[Stated exercise]:
Retype the material below. Keep every word exactly as it is.

******************************

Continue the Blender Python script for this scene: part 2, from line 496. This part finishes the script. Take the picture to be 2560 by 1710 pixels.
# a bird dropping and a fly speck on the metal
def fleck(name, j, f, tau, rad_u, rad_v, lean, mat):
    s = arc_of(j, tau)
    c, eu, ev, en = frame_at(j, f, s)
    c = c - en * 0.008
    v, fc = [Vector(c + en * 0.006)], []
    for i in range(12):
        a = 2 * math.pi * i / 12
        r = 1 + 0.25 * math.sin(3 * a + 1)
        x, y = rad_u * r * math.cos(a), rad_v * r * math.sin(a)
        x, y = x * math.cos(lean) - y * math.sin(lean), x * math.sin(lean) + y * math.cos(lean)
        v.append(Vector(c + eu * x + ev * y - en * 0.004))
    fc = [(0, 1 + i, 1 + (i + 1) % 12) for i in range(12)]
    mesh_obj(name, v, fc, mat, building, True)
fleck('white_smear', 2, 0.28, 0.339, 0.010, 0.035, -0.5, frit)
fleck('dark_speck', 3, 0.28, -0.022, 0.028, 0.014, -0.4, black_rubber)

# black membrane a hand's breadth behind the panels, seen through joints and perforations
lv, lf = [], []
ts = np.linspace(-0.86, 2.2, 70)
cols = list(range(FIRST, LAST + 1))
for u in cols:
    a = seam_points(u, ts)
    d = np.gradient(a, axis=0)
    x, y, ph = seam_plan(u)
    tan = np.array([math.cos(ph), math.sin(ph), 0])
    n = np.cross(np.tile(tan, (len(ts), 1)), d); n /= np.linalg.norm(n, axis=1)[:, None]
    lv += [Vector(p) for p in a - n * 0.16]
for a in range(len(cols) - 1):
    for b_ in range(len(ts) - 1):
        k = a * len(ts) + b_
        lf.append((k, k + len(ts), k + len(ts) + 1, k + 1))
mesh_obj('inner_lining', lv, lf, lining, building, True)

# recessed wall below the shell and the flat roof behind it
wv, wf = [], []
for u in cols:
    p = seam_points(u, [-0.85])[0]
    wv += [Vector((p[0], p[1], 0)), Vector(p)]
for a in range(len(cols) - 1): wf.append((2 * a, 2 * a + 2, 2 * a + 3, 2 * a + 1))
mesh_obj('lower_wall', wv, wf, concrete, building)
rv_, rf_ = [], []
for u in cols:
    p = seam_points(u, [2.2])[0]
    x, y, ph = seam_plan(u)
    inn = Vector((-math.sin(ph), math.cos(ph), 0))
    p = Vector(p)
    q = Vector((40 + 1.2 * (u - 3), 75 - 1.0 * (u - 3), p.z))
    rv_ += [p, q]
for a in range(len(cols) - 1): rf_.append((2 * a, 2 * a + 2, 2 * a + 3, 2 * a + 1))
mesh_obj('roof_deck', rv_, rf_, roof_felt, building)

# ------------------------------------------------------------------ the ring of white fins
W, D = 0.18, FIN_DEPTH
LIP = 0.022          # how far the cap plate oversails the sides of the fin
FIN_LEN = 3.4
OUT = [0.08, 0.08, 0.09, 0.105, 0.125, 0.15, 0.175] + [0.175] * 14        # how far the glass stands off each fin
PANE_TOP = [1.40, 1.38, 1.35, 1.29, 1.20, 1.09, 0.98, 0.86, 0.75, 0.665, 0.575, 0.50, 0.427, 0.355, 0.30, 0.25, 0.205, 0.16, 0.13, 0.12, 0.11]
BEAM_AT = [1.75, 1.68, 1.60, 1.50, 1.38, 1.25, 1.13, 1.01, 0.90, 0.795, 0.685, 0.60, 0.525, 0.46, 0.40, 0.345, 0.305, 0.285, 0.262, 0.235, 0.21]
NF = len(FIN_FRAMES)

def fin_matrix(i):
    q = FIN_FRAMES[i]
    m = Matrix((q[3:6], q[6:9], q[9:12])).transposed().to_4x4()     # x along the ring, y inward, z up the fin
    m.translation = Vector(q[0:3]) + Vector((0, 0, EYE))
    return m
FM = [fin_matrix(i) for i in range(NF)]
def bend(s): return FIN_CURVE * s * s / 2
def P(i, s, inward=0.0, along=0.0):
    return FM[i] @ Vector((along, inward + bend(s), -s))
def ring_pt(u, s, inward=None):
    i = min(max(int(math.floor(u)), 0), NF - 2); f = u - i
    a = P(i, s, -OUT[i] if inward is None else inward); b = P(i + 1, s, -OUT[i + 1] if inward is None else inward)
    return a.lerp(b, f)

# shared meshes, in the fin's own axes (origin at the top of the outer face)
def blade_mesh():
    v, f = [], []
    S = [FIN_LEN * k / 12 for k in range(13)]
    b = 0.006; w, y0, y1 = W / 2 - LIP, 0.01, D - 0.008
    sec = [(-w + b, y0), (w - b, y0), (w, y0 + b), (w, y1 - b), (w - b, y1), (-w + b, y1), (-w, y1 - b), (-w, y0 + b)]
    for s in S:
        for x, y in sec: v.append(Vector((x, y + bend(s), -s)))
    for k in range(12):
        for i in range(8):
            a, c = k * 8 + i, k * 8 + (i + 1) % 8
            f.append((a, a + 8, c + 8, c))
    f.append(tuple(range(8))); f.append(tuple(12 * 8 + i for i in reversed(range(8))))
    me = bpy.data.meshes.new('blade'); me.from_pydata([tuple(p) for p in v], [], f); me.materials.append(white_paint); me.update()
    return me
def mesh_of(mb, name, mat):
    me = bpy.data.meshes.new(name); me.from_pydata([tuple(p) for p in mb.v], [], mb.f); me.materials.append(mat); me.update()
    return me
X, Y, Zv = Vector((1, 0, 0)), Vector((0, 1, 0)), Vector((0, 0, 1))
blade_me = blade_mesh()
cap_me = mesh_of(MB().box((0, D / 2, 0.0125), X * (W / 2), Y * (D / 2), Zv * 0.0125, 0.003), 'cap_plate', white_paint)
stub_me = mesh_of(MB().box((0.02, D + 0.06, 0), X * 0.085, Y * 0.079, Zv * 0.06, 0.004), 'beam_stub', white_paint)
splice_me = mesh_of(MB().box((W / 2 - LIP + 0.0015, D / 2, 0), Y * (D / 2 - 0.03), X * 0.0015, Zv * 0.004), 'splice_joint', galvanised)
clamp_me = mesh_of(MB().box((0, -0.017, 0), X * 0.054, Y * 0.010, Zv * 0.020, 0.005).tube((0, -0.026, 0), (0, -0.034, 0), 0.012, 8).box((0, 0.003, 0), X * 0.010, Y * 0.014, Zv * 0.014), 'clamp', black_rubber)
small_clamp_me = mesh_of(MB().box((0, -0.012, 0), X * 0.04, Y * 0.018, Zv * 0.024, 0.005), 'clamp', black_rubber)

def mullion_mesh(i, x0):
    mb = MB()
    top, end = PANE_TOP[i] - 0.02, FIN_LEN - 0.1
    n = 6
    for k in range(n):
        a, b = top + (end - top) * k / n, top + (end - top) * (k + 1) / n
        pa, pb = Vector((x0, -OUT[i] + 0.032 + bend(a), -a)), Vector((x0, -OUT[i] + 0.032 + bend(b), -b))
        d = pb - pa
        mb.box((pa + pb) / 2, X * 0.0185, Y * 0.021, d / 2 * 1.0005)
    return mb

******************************

[Result of this exercise]:
Continue the Blender Python script for this scene: part 2, from line 496. This part finishes the script. Take the picture to be 2560 by 1710 pixels.
# a bird dropping and a fly speck on the metal
def fleck(name, j, f, tau, rad_u, rad_v, lean, mat):
    s = arc_of(j, tau)
    c, eu, ev, en = frame_at(j, f, s)
    c = c - en * 0.008
    v, fc = [Vector(c + en * 0.006)], []
    for i in range(12):
        a = 2 * math.pi * i / 12
        r = 1 + 0.25 * math.sin(3 * a + 1)
        x, y = rad_u * r * math.cos(a), rad_v * r * math.sin(a)
        x, y = x * math.cos(lean) - y * math.sin(lean), x * math.sin(lean) + y * math.cos(lean)
        v.append(Vector(c + eu * x + ev * y - en * 0.004))
    fc = [(0, 1 + i, 1 + (i + 1) % 12) for i in range(12)]
    mesh_obj(name, v, fc, mat, building, True)
fleck('white_smear', 2, 0.28, 0.339, 0.010, 0.035, -0.5, frit)
fleck('dark_speck', 3, 0.28, -0.022, 0.028, 0.014, -0.4, black_rubber)

# black membrane a hand's breadth behind the panels, seen through joints and perforations
lv, lf = [], []
ts = np.linspace(-0.86, 2.2, 70)
cols = list(range(FIRST, LAST + 1))
for u in cols:
    a = seam_points(u, ts)
    d = np.gradient(a, axis=0)
    x, y, ph = seam_plan(u)
    tan = np.array([math.cos(ph), math.sin(ph), 0])
    n = np.cross(np.tile(tan, (len(ts), 1)), d); n /= np.linalg.norm(n, axis=1)[:, None]
    lv += [Vector(p) for p in a - n * 0.16]
for a in range(len(cols) - 1):
    for b_ in range(len(ts) - 1):
        k = a * len(ts) + b_
        lf.append((k, k + len(ts), k + len(ts) + 1, k + 1))
mesh_obj('inner_lining', lv, lf, lining, building, True)

# recessed wall below the shell and the flat roof behind it
wv, wf = [], []
for u in cols:
    p = seam_points(u, [-0.85])[0]
    wv += [Vector((p[0], p[1], 0)), Vector(p)]
for a in range(len(cols) - 1): wf.append((2 * a, 2 * a + 2, 2 * a + 3, 2 * a + 1))
mesh_obj('lower_wall', wv, wf, concrete, building)
rv_, rf_ = [], []
for u in cols:
    p = seam_points(u, [2.2])[0]
    x, y, ph = seam_plan(u)
    inn = Vector((-math.sin(ph), math.cos(ph), 0))
    p = Vector(p)
    q = Vector((40 + 1.2 * (u - 3), 75 - 1.0 * (u - 3), p.z))
    rv_ += [p, q]
for a in range(len(cols) - 1): rf_.append((2 * a, 2 * a + 2, 2 * a + 3, 2 * a + 1))
mesh_obj('roof_deck', rv_, rf_, roof_felt, building)

# ------------------------------------------------------------------ the ring of white fins
W, D = 0.18, FIN_DEPTH
LIP = 0.022          # how far the cap plate oversails the sides of the fin
FIN_LEN = 3.4
OUT = [0.08, 0.08, 0.09, 0.105, 0.125, 0.15, 0.175] + [0.175] * 14        # how far the glass stands off each fin
PANE_TOP = [1.40, 1.38, 1.35, 1.29, 1.20, 1.09, 0.98, 0.86, 0.75, 0.665, 0.575, 0.50, 0.427, 0.355, 0.30, 0.25, 0.205, 0.16, 0.13, 0.12, 0.11]
BEAM_AT = [1.75, 1.68, 1.60, 1.50, 1.38, 1.25, 1.13, 1.01, 0.90, 0.795, 0.685, 0.60, 0.525, 0.46, 0.40, 0.345, 0.305, 0.285, 0.262, 0.235, 0.21]
NF = len(FIN_FRAMES)

def fin_matrix(i):
    q = FIN_FRAMES[i]
    m = Matrix((q[3:6], q[6:9], q[9:12])).transposed().to_4x4()     # x along the ring, y inward, z up the fin
    m.translation = Vector(q[0:3]) + Vector((0, 0, EYE))
    return m
FM = [fin_matrix(i) for i in range(NF)]
def bend(s): return FIN_CURVE * s * s / 2
def P(i, s, inward=0.0, along=0.0):
    return FM[i] @ Vector((along, inward + bend(s), -s))
def ring_pt(u, s, inward=None):
    i = min(max(int(math.floor(u)), 0), NF - 2); f = u - i
    a = P(i, s, -OUT[i] if inward is None else inward); b = P(i + 1, s, -OUT[i + 1] if inward is None else inward)
    return a.lerp(b, f)

# shared meshes, in the fin's own axes (origin at the top of the outer face)
def blade_mesh():
    v, f = [], []
    S = [FIN_LEN * k / 12 for k in range(13)]
    b = 0.006; w, y0, y1 = W / 2 - LIP, 0.01, D - 0.008
    sec = [(-w + b, y0), (w - b, y0), (w, y0 + b), (w, y1 - b), (w - b, y1), (-w + b, y1), (-w, y1 - b), (-w, y0 + b)]
    for s in S:
        for x, y in sec: v.append(Vector((x, y + bend(s), -s)))
    for k in range(12):
        for i in range(8):
            a, c = k * 8 + i, k * 8 + (i + 1) % 8
            f.append((a, a + 8, c + 8, c))
    f.append(tuple(range(8))); f.append(tuple(12 * 8 + i for i in reversed(range(8))))
    me = bpy.data.meshes.new('blade'); me.from_pydata([tuple(p) for p in v], [], f); me.materials.append(white_paint); me.update()
    return me
def mesh_of(mb, name, mat):
    me = bpy.data.meshes.new(name); me.from_pydata([tuple(p) for p in mb.v], [], mb.f); me.materials.append(mat); me.update()
    return me
X, Y, Zv = Vector((1, 0, 0)), Vector((0, 1, 0)), Vector((0, 0, 1))
blade_me = blade_mesh()
cap_me = mesh_of(MB().box((0, D / 2, 0.0125), X * (W / 2), Y * (D / 2), Zv * 0.0125, 0.003), 'cap_plate', white_paint)
stub_me = mesh_of(MB().box((0.02, D + 0.06, 0), X * 0.085, Y * 0.079, Zv * 0.06, 0.004), 'beam_stub', white_paint)
splice_me = mesh_of(MB().box((W / 2 - LIP + 0.0015, D / 2, 0), Y * (D / 2 - 0.03), X * 0.0015, Zv * 0.004), 'splice_joint', galvanised)
clamp_me = mesh_of(MB().box((0, -0.017, 0), X * 0.054, Y * 0.010, Zv * 0.020, 0.005).tube((0, -0.026, 0), (0, -0.034, 0), 0.012, 8).box((0, 0.003, 0), X * 0.010, Y * 0.014, Zv * 0.014), 'clamp', black_rubber)
small_clamp_me = mesh_of(MB().box((0, -0.012, 0), X * 0.04, Y * 0.018, Zv * 0.024, 0.005), 'clamp', black_rubber)

def mullion_mesh(i, x0):
    mb = MB()
    top, end = PANE_TOP[i] - 0.02, FIN_LEN - 0.1
    n = 6
    for k in range(n):
        a, b = top + (end - top) * k / n, top + (end - top) * (k + 1) / n
        pa, pb = Vector((x0, -OUT[i] + 0.032 + bend(a), -a)), Vector((x0, -OUT[i] + 0.032 + bend(b), -b))
        d = pb - pa
        mb.box((pa + pb) / 2, X * 0.0185, Y * 0.021, d / 2 * 1.0005)
    return mb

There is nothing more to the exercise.